start Stored records

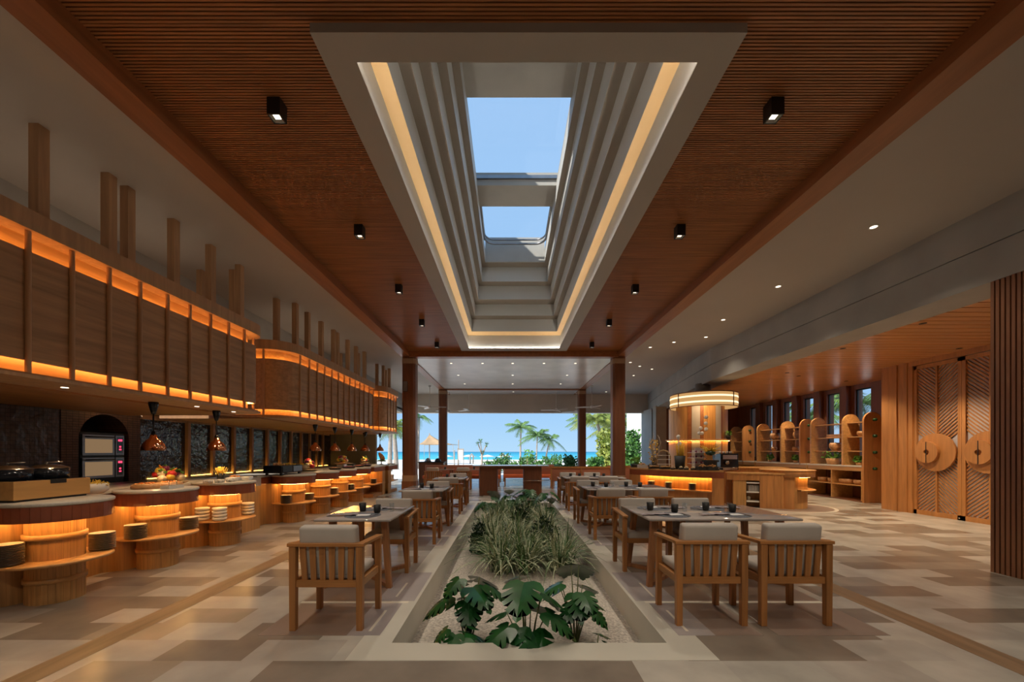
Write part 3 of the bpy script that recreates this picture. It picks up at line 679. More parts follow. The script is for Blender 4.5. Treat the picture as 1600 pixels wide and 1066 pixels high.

end Stored records
start Stored records

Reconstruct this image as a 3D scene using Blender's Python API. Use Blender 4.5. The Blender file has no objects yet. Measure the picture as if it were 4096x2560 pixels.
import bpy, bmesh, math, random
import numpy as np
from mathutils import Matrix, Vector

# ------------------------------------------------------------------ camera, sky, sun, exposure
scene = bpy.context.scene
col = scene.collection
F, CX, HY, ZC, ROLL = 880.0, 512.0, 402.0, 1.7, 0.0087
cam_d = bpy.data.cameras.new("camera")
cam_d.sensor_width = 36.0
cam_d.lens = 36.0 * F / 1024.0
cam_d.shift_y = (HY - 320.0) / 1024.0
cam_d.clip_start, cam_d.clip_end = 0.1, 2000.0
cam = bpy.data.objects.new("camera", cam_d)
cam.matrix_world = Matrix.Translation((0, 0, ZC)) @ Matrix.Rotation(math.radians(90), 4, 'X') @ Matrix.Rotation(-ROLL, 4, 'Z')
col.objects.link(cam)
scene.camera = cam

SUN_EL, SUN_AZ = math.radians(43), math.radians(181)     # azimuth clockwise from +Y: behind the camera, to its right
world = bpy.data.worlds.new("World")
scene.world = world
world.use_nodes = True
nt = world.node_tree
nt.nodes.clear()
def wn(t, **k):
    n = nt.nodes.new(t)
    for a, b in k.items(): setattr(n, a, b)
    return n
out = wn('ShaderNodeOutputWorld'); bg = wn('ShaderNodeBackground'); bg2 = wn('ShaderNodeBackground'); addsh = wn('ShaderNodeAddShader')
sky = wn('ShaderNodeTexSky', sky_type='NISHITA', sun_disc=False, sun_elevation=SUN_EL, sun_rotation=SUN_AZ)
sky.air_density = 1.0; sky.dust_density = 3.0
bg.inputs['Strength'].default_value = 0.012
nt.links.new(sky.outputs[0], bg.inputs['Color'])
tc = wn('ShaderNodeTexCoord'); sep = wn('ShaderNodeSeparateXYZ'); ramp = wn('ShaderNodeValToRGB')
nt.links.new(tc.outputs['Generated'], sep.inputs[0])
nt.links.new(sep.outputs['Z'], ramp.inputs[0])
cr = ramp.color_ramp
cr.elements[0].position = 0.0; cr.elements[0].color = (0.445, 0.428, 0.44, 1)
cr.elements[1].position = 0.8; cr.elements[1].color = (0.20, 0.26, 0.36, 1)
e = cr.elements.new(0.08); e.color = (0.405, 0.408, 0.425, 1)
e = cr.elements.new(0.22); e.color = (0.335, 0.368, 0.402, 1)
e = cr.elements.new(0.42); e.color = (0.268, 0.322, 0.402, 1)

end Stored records
start Stored records

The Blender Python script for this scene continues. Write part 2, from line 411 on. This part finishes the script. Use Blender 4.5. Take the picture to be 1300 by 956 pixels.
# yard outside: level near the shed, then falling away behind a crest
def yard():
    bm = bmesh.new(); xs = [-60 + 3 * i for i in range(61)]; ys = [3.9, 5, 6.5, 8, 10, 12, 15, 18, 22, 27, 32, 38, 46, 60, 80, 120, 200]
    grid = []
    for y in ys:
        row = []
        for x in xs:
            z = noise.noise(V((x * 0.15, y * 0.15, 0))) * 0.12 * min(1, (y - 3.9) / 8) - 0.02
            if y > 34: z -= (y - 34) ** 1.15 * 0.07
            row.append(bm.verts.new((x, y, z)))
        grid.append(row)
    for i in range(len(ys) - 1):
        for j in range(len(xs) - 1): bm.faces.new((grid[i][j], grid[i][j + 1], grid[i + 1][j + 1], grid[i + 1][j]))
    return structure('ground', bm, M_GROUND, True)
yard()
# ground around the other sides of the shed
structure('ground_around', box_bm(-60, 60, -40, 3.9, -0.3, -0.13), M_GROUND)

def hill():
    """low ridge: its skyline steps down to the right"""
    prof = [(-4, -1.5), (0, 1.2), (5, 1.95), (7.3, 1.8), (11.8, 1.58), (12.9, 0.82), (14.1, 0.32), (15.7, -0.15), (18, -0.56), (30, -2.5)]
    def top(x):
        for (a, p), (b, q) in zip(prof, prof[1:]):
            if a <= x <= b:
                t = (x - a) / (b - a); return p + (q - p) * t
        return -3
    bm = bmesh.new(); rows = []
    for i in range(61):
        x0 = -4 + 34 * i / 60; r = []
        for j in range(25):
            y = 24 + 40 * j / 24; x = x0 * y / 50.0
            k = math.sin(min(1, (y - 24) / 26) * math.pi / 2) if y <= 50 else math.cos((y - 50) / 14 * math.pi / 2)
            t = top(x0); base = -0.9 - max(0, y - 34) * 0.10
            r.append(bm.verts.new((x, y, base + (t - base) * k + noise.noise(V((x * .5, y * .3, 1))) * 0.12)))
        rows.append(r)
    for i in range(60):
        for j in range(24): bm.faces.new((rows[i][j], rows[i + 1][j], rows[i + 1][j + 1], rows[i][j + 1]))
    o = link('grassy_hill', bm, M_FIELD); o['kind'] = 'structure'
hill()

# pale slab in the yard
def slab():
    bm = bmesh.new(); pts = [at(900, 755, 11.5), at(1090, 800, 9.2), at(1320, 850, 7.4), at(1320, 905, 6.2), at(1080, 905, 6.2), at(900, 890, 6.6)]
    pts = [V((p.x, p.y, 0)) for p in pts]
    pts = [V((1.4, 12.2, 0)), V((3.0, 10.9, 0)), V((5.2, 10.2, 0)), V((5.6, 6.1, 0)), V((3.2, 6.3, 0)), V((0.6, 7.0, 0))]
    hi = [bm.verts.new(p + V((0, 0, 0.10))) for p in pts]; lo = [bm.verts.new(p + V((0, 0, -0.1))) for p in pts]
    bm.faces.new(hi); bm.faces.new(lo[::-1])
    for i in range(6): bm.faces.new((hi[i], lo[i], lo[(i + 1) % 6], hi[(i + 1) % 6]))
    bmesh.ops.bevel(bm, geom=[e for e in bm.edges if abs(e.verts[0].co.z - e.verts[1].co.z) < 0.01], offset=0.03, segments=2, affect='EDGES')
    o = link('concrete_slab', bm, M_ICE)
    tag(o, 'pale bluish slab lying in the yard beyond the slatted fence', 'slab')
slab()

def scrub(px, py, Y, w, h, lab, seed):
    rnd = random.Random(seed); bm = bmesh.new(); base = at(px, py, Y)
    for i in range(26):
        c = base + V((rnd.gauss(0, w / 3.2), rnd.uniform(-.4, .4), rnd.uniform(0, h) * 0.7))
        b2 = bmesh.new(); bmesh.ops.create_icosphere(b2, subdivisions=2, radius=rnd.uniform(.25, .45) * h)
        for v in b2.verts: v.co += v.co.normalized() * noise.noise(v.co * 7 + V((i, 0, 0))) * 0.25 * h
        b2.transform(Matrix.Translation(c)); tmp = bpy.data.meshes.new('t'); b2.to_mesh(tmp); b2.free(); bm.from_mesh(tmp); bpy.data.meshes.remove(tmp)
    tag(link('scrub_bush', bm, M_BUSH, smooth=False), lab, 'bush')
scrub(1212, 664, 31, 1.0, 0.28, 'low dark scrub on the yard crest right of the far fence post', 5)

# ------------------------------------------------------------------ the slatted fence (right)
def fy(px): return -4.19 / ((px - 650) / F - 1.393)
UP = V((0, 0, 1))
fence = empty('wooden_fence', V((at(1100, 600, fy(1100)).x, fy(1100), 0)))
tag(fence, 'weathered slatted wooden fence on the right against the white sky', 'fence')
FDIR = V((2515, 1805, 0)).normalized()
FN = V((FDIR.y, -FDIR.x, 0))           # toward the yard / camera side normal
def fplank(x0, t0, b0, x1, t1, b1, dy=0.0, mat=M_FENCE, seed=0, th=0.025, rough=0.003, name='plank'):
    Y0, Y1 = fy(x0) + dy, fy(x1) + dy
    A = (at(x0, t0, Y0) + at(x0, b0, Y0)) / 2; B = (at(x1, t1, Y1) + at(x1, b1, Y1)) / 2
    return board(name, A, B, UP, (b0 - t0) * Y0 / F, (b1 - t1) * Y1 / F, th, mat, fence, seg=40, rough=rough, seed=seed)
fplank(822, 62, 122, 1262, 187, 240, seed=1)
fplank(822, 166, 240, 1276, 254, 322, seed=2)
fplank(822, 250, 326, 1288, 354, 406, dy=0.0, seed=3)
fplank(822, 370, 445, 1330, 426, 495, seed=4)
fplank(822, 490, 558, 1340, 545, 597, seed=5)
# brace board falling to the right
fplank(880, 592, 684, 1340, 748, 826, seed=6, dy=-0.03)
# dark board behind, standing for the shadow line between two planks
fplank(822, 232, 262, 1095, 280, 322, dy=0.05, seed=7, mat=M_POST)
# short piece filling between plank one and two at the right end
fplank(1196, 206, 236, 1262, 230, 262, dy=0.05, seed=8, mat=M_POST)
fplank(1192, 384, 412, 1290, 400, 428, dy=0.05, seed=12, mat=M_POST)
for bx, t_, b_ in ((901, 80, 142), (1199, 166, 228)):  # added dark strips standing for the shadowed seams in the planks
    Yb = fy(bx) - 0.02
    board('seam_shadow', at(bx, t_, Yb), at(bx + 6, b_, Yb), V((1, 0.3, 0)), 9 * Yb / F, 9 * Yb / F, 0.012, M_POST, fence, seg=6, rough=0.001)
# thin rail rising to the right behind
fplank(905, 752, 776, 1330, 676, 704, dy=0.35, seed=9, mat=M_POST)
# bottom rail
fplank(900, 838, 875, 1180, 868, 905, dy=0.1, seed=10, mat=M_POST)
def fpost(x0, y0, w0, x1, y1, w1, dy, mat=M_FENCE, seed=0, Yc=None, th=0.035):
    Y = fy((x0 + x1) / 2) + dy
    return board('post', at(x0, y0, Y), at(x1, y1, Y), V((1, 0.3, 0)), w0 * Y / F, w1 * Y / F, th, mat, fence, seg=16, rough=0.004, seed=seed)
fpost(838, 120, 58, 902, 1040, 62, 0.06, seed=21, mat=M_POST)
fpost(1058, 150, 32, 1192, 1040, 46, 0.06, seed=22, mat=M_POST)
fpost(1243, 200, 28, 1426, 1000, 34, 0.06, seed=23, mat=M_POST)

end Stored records

**The exercise:** Go over the records above and tally the lines with the word "Write" in them. Give the number alone.

**The response:** 2